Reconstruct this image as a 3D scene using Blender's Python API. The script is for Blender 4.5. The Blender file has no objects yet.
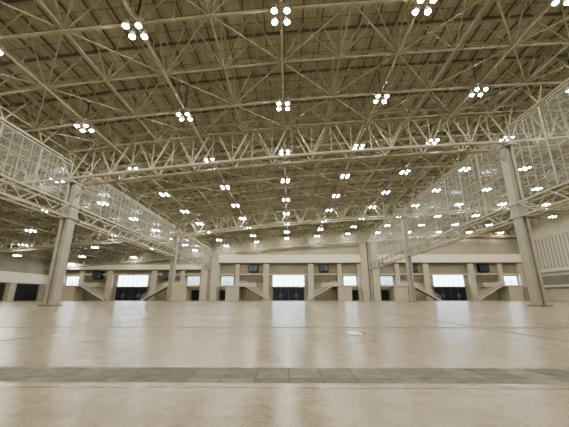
import bpy, math, random
from mathutils import Vector
random.seed(4)
S = bpy.context.scene
COL = S.collection
CAMZ = 0.7
YB, YF = -26.0, 78.6      # rear / far ends
XL, XR = -19.9, 20.6      # column lines
WL, WR = -62.0, 62.0

# ------------------------------------------------------------------ materials
def mat(name, c1, c2=None, scale=3.0, rough=0.6, metal=0.0, bump=0.0, emit=None, estr=0.0, detail=4.0, spec=0.5):
    m = bpy.data.materials.new(name); m.use_nodes = True
    nt = m.node_tree; b = nt.nodes['Principled BSDF']
    b.inputs['Roughness'].default_value = rough
    b.inputs['Metallic'].default_value = metal
    b.inputs['Specular IOR Level'].default_value = spec
    c2 = c2 or tuple(x*0.82 for x in c1)
    tc = nt.nodes.new('ShaderNodeTexCoord')
    n = nt.nodes.new('ShaderNodeTexNoise'); n.inputs['Scale'].default_value = scale; n.inputs['Detail'].default_value = detail
    r = nt.nodes.new('ShaderNodeValToRGB')
    r.color_ramp.elements[0].position = .35; r.color_ramp.elements[1].position = .65
    r.color_ramp.elements[0].color = (*c2, 1); r.color_ramp.elements[1].color = (*c1, 1)
    nt.links.new(tc.outputs['Object'], n.inputs['Vector'])
    nt.links.new(n.outputs['Fac'], r.inputs['Fac'])
    nt.links.new(r.outputs['Color'], b.inputs['Base Color'])
    if emit:
        b.inputs['Emission Color'].default_value = (*emit, 1)
        b.inputs['Emission Strength'].default_value = estr
    return m

M_STEEL = mat('painted_steel_tan', (.36,.34,.245), (.29,.275,.195), 1.5, .5)
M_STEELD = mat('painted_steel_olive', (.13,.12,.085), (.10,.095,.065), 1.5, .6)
M_GIRD = mat('girder_paint', (.35,.33,.24), (.28,.26,.19), 1.5, .5)
M_COLUMN = mat('column_paint', (.30,.285,.23), (.235,.22,.18), .8, .55)
M_NET = mat('pale_frame_paint', (.34,.36,.30), (.28,.30,.25), 1.0, .5)
M_WALL = mat('wall_panel_brown', (.28,.255,.19), (.22,.20,.15), .3, .7)
M_BEIGE = mat('wall_panel_beige', (.47,.435,.335), (.41,.38,.29), .4, .7)
M_CREAM = mat('cream_fascia', (.76,.72,.59), (.70,.66,.54), .4, .6)
M_RAIL = mat('stair_rail_paint', (.58,.55,.46), (.5,.47,.39), .8, .5)
M_DARK = mat('dark_opening_paint', (.015,.015,.018), (.008,.008,.012), .8, .6, spec=.2)
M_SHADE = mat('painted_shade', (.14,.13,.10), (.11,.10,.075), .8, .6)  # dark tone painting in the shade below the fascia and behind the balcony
M_GLASSD = mat('dark_door_glass', (.010,.014,.028), (.008,.010,.02), .8, .4, spec=.2)
M_ALU = mat('aluminium', (.40,.40,.38), (.32,.32,.30), 2, .35, .6)
M_DAY = mat('daylit_glazing', (.85,.9,1), (.8,.86,.95), .5, .4, emit=(.68,.85,1), estr=10.0)
M_DAY2 = mat('dim_daylit_glazing', (.7,.75,.85), (.6,.66,.75), .5, .4, emit=(.70,.85,1), estr=2.2)
M_HOUSE = mat('lamp_housing_paint', (.4,.39,.34), (.3,.29,.25), 3, .4, .4)
M_BULB = mat('lamp_lens', (.9,.9,.9), (.88,.88,.88), 3, .3, emit=(1,.94,.79), estr=390.0)
M_PAPER = mat('white_paper', (1,1,1), (.97,.97,.97), 8, .6)
M_SCREEN = mat('sign_screen', (.03,.045,.06), (.02,.03,.04), .6, .25)

def glass_mat():
    m = bpy.data.materials.new('dusty_clear_panel'); m.use_nodes = True
    nt = m.node_tree; b = nt.nodes['Principled BSDF']; out = nt.nodes['Material Output']
    b.inputs['Base Color'].default_value=(.42,.44,.38,1); b.inputs['Roughness'].default_value=.12
    tr = nt.nodes.new('ShaderNodeBsdfTransparent'); mx = nt.nodes.new('ShaderNodeMixShader')
    tc = nt.nodes.new('ShaderNodeTexCoord'); n = nt.nodes.new('ShaderNodeTexNoise'); n.inputs['Scale'].default_value=.6
    mr = nt.nodes.new('ShaderNodeMapRange'); mr.inputs['To Min'].default_value=.08; mr.inputs['To Max'].default_value=.26
    nt.links.new(tc.outputs['Object'],n.inputs['Vector']); nt.links.new(n.outputs['Fac'],mr.inputs['Value'])
    nt.links.new(mr.outputs['Result'],mx.inputs[0]); nt.links.new(tr.outputs[0],mx.inputs[1]); nt.links.new(b.outputs[0],mx.inputs[2])
    nt.links.new(mx.outputs[0],out.inputs[0]); return m
M_MESH = glass_mat()

def deck_mat():
    m = bpy.data.materials.new('ribbed_roof_deck'); m.use_nodes = True
    nt = m.node_tree; b = nt.nodes['Principled BSDF']; b.inputs['Roughness'].default_value = .6
    tc = nt.nodes.new('ShaderNodeTexCoord')
    w = nt.nodes.new('ShaderNodeTexWave'); w.bands_direction = 'X'; w.inputs['Scale'].default_value = .48; w.wave_profile='TRI'
    w.inputs['Distortion'].default_value = 0
    nt.links.new(tc.outputs['Object'], w.inputs['Vector'])
    br = nt.nodes.new('ShaderNodeTexBrick'); br.inputs['Scale'].default_value = .25
    br.inputs['Color1'].default_value = (.48,.45,.35,1); br.inputs['Color2'].default_value = (.42,.395,.305,1)
    br.inputs['Mortar'].default_value = (.20,.185,.14,1); br.inputs['Mortar Size'].default_value = .01
    nt.links.new(tc.outputs['Object'], br.inputs['Vector'])
    r = nt.nodes.new('ShaderNodeValToRGB'); r.color_ramp.elements[0].color=(.7,.7,.7,1); r.color_ramp.elements[1].color=(1,1,1,1)
    nt.links.new(w.outputs['Fac'], r.inputs['Fac'])
    mx = nt.nodes.new('ShaderNodeMix'); mx.data_type='RGBA'; mx.blend_type='MULTIPLY'; mx.inputs[0].default_value = .6
    nt.links.new(br.outputs['Color'], mx.inputs[6]); nt.links.new(r.outputs['Color'], mx.inputs[7])
    nt.links.new(mx.outputs[2], b.inputs['Base Color'])
    return m
M_DECK = deck_mat()

def floor_mat():
    m = bpy.data.materials.new('polished_concrete'); m.use_nodes = True
    nt = m.node_tree; b = nt.nodes['Principled BSDF']; L = nt.links
    tc = nt.nodes.new('ShaderNodeTexCoord')
    def noise(s, d=5, ro=.6):
        n = nt.nodes.new('ShaderNodeTexNoise'); n.inputs['Scale'].default_value = s; n.inputs['Detail'].default_value = d
        n.inputs['Roughness'].default_value = ro
        L.new(tc.outputs['Object'], n.inputs['Vector']); return n
    def ramp(src,p0,p1,c0,c1):
        r = nt.nodes.new('ShaderNodeValToRGB'); r.color_ramp.elements[0].position=p0; r.color_ramp.elements[1].position=p1
        r.color_ramp.elements[0].color=(*c0,1); r.color_ramp.elements[1].color=(*c1,1); L.new(src, r.inputs['Fac']); return r.outputs['Color']
    def mul(a,bb,f):
        k = nt.nodes.new('ShaderNodeMix'); k.data_type='RGBA'; k.blend_type='MULTIPLY'; k.inputs[0].default_value=f
        L.new(a,k.inputs[6]); L.new(bb,k.inputs[7]); return k.outputs[2]
    n1 = noise(.35,6,.65); n2 = noise(2.6, 9, .75); n3 = noise(70, 3, .7); n4=noise(1.1,6,.6); n5=noise(14,5,.7)
    c = ramp(n1.outputs['Fac'],.38,.62,(.285,.24,.155),(.35,.30,.20))
    c = mul(c, ramp(n2.outputs['Fac'],.40,.58,(.70,.67,.60),(1,1,1)), .9)
    c = mul(c, ramp(n3.outputs['Fac'],.42,.58,(.62,.62,.60),(1,1,1)), .9)
    c = mul(c, ramp(n4.outputs['Fac'],.33,.41,(.62,.58,.5),(1,1,1)), .8)
    c = mul(c, ramp(n5.outputs['Fac'],.36,.47,(.58,.55,.48),(1,1,1)), .7)
    br = nt.nodes.new('ShaderNodeTexBrick'); br.offset=0; br.inputs['Scale'].default_value=1
    br.inputs['Brick Width'].default_value=9.3; br.inputs['Row Height'].default_value=3.25
    br.inputs['Mortar Size'].default_value=.02; br.inputs['Mortar Smooth'].default_value=.3
    br.inputs['Color1'].default_value=(1,1,1,1); br.inputs['Color2'].default_value=(.93,.925,.91,1); br.inputs['Mortar'].default_value=(.35,.32,.28,1)
    mp = nt.nodes.new('ShaderNodeMapping'); mp.inputs['Location'].default_value=(4.65,.55,0)
    L.new(tc.outputs['Object'], mp.inputs['Vector']); L.new(mp.outputs['Vector'], br.inputs['Vector'])
    c = mul(c, br.outputs['Color'], 1)
    L.new(c, b.inputs['Base Color'])
    b.inputs['Roughness'].default_value=.255
    b.inputs['Specular IOR Level'].default_value=.12
    return m
M_FLOOR = floor_mat()

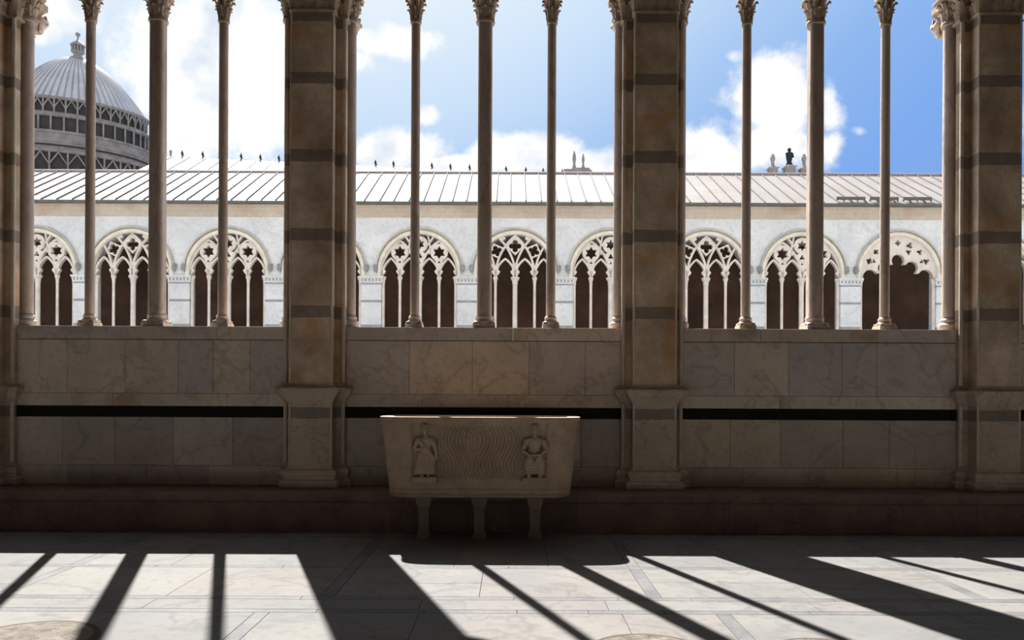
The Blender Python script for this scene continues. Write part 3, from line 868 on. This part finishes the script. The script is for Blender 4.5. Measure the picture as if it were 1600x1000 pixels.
# ------------------------------------------------------------------ courtyard and far gallery
YF = 23.9                                   # far wall face (33.4 m from the camera)
PF = 4.19; FX0 = -4.08
bm = BM(); box(bm, -60, 60, .39, YF + .5, -.4, -.1); box(bm, -60, 60, YF + .5, YF + 12, -.4, 0, 1)
tag(build('ground', bm, [M['court'], M['gfloor']]), kind='structure', label='gravel and grass courtyard ground')
KS = list(range(-6, 9))
def far_wall():
    bm = BM(); e0 = FX0 + PF * (KS[0] - .5); e1 = FX0 + PF * (KS[-1] + .5)
    for k in KS:
        cx = FX0 + PF * k
        t = BM(); plate(t, arch_wall_outline(PF / 2, Z_SPR, 9.70, r=1.66, inner=1.66), [], YF, YF + .6); merge(bm, t, cx, 0)
    for k in KS + [KS[-1] + 1]:
        px = FX0 + PF * (k - .5)
        box(bm, px - .435, px + .435, YF, YF + .6, 0, Z_SPR, 0)
        # impost moulding with dentils, and the inlaid grey band
        mould(bm, [(px - .44, YF - .0), (px + .44, YF - .0), (px + .44, YF + .3), (px - .44, YF + .3)], [(.03, 6.36), (.03, 6.40), (.05, 6.42), (.05, 6.55), (.10, 6.60), (.10, 6.66)], mi=0)
        for q in range(6): box(bm, px - .42 + q * .155, px - .36 + q * .155, YF - .075, YF - .04, 6.44, 6.54, 2)
        box(bm, px - .447, px + .447, YF - .012, YF + .2, 6.30, 6.358, 2)
        box(bm, px - .443, px + .443, YF - .008, YF + .2, 5.52, 5.62, 2)
        box(bm, px - .443, px + .443, YF - .008, YF + .2, 4.44, 4.54, 2)
    box(bm, e0, e1, YF, YF + .5, 0, Z_SILL, 0)
    box(bm, e0 - 8, e0 - .4, YF, YF + .5, 0, 9.7, 0); box(bm, e1 + .4, e1 + 8, YF, YF + .5, 0, 9.7, 0)
    # block courses: fine raised joints pattern as shallow grooves is in the marble; cornice:
    yy = YF
    prof = [(0, 9.22), (-.03, 9.24), (-.03, 9.36), (-.06, 9.40), (-.06, 9.52), (-.14, 9.60), (-.14, 9.66), (-.2, 9.70), (-.2, 9.74), (.3, 9.74), (.3, 9.22)]
    r0 = [bm.verts.new((e0 - 8, yy + y, z)) for y, z in prof]; r1 = [bm.verts.new((e1 + 8, yy + y, z)) for y, z in prof]
    for i in range(len(prof)):
        f = bm.faces.new((r0[i], r0[(i + 1) % len(prof)], r1[(i + 1) % len(prof)], r1[i])); f.material_index = 1
    bm.faces.new(r0); bm.faces.new(r1)
    return tag(build('wall_far', bm, [M['fwall'], M['fcorn'], M['fband']]), kind='structure', label='white marble wall of the opposite arcade')
far_wall()
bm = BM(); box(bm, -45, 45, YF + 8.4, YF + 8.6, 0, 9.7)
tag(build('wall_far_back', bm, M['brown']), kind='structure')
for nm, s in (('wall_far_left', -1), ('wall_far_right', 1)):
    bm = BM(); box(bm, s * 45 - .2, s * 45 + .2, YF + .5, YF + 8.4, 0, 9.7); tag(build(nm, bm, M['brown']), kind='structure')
def far_roof():
    root = empty('lead_roof', (0, YF - .35, 9.76), 'pale lead sheet roof with raised seams over the opposite arcade', 'roof')
    bm = BM(); run = 4.6; rise = 2.53
    gable(bm, -46, 46, 0, run, run * 2, 0, rise, .10)
    build('roof_sheets', bm, M['roof'], root)
    bm = BM(); x = -45.5
    rr = random.Random(5)
    while x < 45.5:
        w, h = .035, .06
        v = []
        for (y, z) in ((-.02, .10), (run, rise + .10)):
            for dx, dz in ((-w / 2, -.02), (w / 2, -.02), (w / 2, h), (-w / 2, h)): v.append(bm.verts.new((x + dx, y, z + dz)))
        for q in ((0, 1, 2, 3), (4, 5, 6, 7), (0, 1, 5, 4), (1, 2, 6, 5), (2, 3, 7, 6), (3, 0, 4, 7)): bm.faces.new([v[i] for i in q])
        x += rr.uniform(.60, .68)
    o = build('standing_seams', bm, M['seam'], root); o['kind'] = 'stuff'
    bm = BM(); n = 10
    prof = [(-.09 + .085 * math.cos(a), .02 + .085 * math.sin(a)) for a in [PI + PI * i / 8 for i in range(9)]] + [(.0, .05), (-.18, .05)]
    r0 = [bm.verts.new((-46, y, z)) for y, z in prof]; r1 = [bm.verts.new((46, y, z)) for y, z in prof]
    for i in range(len(prof)): bm.faces.new((r0[i], r0[(i + 1) % len(prof)], r1[(i + 1) % len(prof)], r1[i]))
    bm.faces.new(r0); bm.faces.new(r1)
    build('gutter', bm, M['gutter'], root)
    bm = BM(); lathe(bm, [(.10, -46), (.10, 46)], 10)
    for v in bm.verts: v.co = Vector((v.co.z, run + v.co.x, rise + .10 + v.co.y))
    build('ridge_roll', bm, M['roof'], root)
    bm = BM(); x = 14.1                                           # snow guard rails over the right hand bays
    for k in range(3):
        box(bm, x + k * 1.45, x + k * 1.45 + 1.25, .22, .25, .30, .44)
        for q in range(5): box(bm, x + k * 1.45 + q * .3, x + k * 1.45 + q * .3 + .04, .22, .32, .18, .32)
    build('snow_guard', bm, M['gutter'], root)
far_roof()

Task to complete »
Print exactly the first line of the entries and every line after it through the one that contains "WL, WR = -62.0, 62.0", leaving the pictures out.

Written answer »
Reconstruct this image as a 3D scene using Blender's Python API. The script is for Blender 4.5. The Blender file has no objects yet.
import bpy, math, random
from mathutils import Vector
random.seed(4)
S = bpy.context.scene
COL = S.collection
CAMZ = 0.7
YB, YF = -26.0, 78.6      # rear / far ends
XL, XR = -19.9, 20.6      # column lines
WL, WR = -62.0, 62.0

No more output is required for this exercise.